As identification services did not make progress elsewhere EU legislated for EIDAS1 - with the as such commendable ambition to make it function cross borders. Unfortunately, the step to level “high” was too long and thus the service supply did not appear. The business case for a rather limited cross-border identification-only demand was not there.

GDPR was then the first step to protect personal data. Article 23 made it mandatory to deliver the data – but without standardized wallets for senders, data rights holders and receivers this was not economically possible.

The need for identification credentials led to EIDAS2. At first it did not appear very clear that the ambition should have been to make all sorts of verified data – not only identification credentials  – available from all sources to all parties – also to and from all organizations. This has now been rectified – much by the EWC large scale EU-pilot led by Sweden and Finland.

 Now it is time to deploy – just like e-mail..

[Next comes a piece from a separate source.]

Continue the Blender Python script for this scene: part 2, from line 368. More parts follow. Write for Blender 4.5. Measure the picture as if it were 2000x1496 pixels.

The Open Wallet foundation has listed close to 70 wallet solutions for data issuers, data rights holders and verifiers and many of these are already de-facto EUDI-compliant and most will probably be soon. 

So the focus should now be on the public sectors to supply  the hundreds of credentials needed by citizens and especially organizations. With rule books bilateral contracting can be avoided – just like in SWIFT and e-mail.. The elimination of bilateral technical integration should be a huge motivator especially in the SME and government sectors.

There is always a risk for overplanning, overregulation and lack of interoperability efforts. Thus there should now be a strong public-private will in member states to move forward with the easiest and highest volume credentials for eye-opening market creation. See what works - and adjust where needed.

No time to lose. Especially not in the public sector - but also in banks - understanding their opportunities to create new dimensions of customer value, cut costs and risks and take responsibility for society at large.